Helping To Build Uganda's Future, One School At A Time

College Students Help Build Uganda's Future

As an intern with the United Nations in the summer of 2004, George Srour was shocked to see primary school children in Uganda eager to learn, but attending classes under trees, or miles away from home.

Back in the U.S., and one fundraising push later, George realized that college students could raise enough money to build an entire school in just six weeks. The idea for "Building Tomorrow" emerged.

To date, Indianapolis, Ind., based nonprofit has constructed seven schools, and five more are in various stages of completion. The schools are built with the help of local communities and the Ministry of Education in the east African country.

At the UN, George was studying a World Food Program initiative that offers students meals and rations in exchange for attending school. "Well, they were called schools, but students were meeting under trees or they were meeting in very substandard places," said George.

He went back to the College of William and Mary, and started a campaign to raise $10,000 between Thanksgiving and Christmas of 2004 to rebuild one of the schools he had encountered. Students at William and Mary ended up raising almost $45,000.

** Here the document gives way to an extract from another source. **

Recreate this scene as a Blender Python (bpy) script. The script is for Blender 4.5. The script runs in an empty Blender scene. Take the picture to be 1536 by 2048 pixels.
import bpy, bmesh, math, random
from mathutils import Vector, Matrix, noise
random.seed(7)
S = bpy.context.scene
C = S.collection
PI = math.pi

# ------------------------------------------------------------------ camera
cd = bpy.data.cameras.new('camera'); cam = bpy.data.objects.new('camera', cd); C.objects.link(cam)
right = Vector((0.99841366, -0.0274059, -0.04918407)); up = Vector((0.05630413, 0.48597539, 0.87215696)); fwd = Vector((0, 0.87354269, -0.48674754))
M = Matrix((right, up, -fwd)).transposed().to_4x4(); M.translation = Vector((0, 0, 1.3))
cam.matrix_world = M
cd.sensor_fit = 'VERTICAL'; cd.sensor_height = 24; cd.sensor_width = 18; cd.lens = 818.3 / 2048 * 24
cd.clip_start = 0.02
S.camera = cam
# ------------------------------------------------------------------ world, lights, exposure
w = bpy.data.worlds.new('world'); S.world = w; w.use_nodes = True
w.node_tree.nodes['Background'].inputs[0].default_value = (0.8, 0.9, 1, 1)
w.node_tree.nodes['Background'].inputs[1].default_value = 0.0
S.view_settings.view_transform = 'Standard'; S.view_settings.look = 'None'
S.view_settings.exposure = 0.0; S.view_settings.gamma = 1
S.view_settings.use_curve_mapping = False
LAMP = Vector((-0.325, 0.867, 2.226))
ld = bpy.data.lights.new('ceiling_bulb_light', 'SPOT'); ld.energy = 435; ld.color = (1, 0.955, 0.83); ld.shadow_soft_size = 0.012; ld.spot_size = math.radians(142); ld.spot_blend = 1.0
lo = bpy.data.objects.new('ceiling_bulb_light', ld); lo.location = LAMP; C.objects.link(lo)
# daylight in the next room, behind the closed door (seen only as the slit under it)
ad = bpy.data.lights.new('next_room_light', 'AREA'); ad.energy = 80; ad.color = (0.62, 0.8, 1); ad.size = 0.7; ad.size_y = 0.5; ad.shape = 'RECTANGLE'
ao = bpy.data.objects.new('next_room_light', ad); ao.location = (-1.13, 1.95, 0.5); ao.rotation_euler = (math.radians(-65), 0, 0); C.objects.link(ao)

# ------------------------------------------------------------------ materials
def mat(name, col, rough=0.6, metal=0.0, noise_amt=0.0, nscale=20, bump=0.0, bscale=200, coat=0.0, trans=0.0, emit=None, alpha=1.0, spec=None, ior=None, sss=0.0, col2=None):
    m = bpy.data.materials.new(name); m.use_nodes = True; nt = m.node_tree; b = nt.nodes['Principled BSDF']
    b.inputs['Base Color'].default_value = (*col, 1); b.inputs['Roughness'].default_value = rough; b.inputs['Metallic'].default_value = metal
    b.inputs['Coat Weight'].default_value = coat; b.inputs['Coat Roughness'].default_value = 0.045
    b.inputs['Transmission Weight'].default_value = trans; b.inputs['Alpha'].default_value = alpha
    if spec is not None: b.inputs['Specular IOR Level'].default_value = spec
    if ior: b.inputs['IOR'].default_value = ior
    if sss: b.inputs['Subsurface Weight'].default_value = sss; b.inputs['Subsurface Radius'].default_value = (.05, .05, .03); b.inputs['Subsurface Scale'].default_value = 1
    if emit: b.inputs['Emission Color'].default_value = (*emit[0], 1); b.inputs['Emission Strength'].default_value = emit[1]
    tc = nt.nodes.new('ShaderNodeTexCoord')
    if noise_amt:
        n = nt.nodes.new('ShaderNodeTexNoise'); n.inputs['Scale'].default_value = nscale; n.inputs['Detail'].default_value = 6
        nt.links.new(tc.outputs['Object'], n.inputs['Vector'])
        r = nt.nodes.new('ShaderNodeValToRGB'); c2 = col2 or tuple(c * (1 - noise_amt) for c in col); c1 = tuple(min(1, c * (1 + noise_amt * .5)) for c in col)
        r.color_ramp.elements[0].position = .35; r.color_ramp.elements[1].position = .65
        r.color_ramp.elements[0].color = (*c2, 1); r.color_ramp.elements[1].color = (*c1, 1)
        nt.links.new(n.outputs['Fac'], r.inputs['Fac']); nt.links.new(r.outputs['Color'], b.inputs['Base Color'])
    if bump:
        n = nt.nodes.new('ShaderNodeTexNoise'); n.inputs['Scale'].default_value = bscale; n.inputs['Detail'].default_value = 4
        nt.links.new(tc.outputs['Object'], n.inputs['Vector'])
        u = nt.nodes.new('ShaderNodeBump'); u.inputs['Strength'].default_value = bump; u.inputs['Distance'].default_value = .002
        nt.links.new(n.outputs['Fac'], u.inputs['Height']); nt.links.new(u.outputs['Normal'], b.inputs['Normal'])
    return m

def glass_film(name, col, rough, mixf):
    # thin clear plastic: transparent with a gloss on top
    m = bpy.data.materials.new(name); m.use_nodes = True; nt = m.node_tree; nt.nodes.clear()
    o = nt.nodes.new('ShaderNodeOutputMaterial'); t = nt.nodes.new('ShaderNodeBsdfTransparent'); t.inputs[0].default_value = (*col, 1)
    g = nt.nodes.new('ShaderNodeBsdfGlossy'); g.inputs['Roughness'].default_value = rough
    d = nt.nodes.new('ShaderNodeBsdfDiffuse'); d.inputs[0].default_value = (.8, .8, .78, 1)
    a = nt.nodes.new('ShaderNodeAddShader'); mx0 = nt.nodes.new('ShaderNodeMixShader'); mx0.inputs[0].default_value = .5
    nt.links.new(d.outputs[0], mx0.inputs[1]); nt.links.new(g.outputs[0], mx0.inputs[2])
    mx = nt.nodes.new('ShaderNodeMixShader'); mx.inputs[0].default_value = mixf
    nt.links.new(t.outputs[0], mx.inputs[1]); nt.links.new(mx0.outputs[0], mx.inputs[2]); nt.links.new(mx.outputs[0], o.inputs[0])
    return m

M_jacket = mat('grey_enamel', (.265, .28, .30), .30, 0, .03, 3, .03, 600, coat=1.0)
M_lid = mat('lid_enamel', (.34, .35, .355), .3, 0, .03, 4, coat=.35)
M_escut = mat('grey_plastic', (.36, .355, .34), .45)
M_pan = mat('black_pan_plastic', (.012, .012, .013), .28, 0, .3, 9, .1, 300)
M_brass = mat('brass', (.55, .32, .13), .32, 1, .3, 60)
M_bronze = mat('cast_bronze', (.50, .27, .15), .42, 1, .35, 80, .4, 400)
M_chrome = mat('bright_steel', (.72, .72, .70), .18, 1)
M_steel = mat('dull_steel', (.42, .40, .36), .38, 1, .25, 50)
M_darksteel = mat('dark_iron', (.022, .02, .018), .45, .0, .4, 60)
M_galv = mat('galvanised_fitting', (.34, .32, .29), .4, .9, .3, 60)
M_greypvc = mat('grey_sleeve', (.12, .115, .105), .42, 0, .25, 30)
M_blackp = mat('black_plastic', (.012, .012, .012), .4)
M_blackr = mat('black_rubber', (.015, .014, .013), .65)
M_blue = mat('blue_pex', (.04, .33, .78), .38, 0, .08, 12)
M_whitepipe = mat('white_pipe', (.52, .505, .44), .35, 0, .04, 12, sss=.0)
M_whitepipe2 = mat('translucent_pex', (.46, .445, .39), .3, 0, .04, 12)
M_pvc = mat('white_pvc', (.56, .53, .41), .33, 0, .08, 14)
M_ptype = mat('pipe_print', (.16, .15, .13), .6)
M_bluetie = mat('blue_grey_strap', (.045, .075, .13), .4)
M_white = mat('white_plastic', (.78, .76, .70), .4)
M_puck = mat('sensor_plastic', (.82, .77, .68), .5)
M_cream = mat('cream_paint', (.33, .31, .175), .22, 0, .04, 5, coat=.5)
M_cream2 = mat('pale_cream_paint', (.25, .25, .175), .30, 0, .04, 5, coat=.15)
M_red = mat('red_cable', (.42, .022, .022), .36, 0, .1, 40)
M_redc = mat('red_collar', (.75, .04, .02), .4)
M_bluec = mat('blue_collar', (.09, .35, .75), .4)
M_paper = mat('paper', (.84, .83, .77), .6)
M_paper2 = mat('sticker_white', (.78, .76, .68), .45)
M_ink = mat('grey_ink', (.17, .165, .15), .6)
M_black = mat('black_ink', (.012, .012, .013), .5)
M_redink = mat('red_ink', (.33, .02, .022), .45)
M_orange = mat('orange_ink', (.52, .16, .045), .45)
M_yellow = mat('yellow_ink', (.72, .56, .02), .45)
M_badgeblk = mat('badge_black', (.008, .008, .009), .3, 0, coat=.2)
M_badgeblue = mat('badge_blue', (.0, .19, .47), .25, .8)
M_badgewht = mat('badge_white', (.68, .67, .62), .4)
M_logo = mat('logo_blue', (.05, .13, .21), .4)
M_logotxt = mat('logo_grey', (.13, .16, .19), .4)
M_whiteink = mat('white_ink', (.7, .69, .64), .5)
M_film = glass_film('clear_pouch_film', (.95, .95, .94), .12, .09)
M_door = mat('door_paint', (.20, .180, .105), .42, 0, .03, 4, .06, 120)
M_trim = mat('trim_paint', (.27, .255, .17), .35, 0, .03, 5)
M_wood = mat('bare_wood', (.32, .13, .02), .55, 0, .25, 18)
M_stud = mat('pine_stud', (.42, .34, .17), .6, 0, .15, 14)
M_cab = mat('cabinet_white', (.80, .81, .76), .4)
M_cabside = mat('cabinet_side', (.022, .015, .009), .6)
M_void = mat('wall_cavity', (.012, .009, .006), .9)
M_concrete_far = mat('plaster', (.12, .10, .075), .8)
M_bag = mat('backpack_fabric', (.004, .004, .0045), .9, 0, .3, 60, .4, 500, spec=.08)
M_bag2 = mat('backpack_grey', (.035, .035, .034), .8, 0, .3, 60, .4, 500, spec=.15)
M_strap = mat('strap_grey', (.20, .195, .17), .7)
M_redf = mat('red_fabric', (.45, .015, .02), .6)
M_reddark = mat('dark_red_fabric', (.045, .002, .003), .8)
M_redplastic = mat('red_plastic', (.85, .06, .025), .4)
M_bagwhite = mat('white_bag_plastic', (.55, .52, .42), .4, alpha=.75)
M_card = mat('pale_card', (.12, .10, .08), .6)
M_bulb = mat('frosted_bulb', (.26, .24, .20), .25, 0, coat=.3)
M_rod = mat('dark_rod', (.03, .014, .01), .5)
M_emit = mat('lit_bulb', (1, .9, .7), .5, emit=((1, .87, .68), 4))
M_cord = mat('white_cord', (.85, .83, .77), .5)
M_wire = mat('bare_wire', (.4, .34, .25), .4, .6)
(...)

Pondering what to do after college, George decided to replicate the model. Building Tomorrow now works with students at 25 colleges across the country.

College students raise the money, and architecture and engineering students help design the schools. "It teaches that philanthropy is more than just having money, it's being able to apply your talents and skills," George explained.

In Uganda, the Ministry of Education helps identify the areas most in need of a new school and provides teachers. Local residents and future students volunteer a combined 20,000 hours to help construct the building, and community leaders sometimes donate the land.

"These are generally rural, agrarian communities that most of the time, have not seen permanently built school buildings," said George. When there are buildings, they're usually poor structures of mud or adobe that don't survive the rainy season.

It costs Building Tomorrow around $55,000 to build a school for 325 students, complete with classrooms, a library and offices. George said 100 percent of the money raised by college students goes to the construction projects in Uganda. Building Tomorrow raises money for its administration separately.

The school students are as young as six, and as old as 12, although some are older, especially in areas where there was no school to begin with. The students, George said, hold their new school in high regard. He described visiting one of the schools with local representative of the nonprofit, and finding a pile of shoes outside a classroom.

"I asked 'what are all these shoes doing outside of the classroom?' and the country director began laughing and said 'they don't want to get the floors dirty,'" he recounted.

"The thing is, the floors are just concrete. It's not like we have carpet or anything down that they can get dirty. That to me, speaks pretty highly of what it means for these students to be in a classroom."

Some of the students have even planted gardens, growing mangos, tomatoes and eggplant, and producing up to 40 percent of the food they eat for lunch.

George said he was inspired by how driven the Ugandan students are, and the fact that having a school nearby would change their futures dramatically. "Our honorary chairman Archbishop Tutu sums it up very well when he says 'education is the key that will unlock the door to eradicating poverty,'" George said.

"Being in Africa in general right now, it's an exciting time, there's a lot of investment, there's a build up of infrastructure," said George. "But none of that will be worth much if there's not an educated workforce and people don't have the chance to grow intellectually."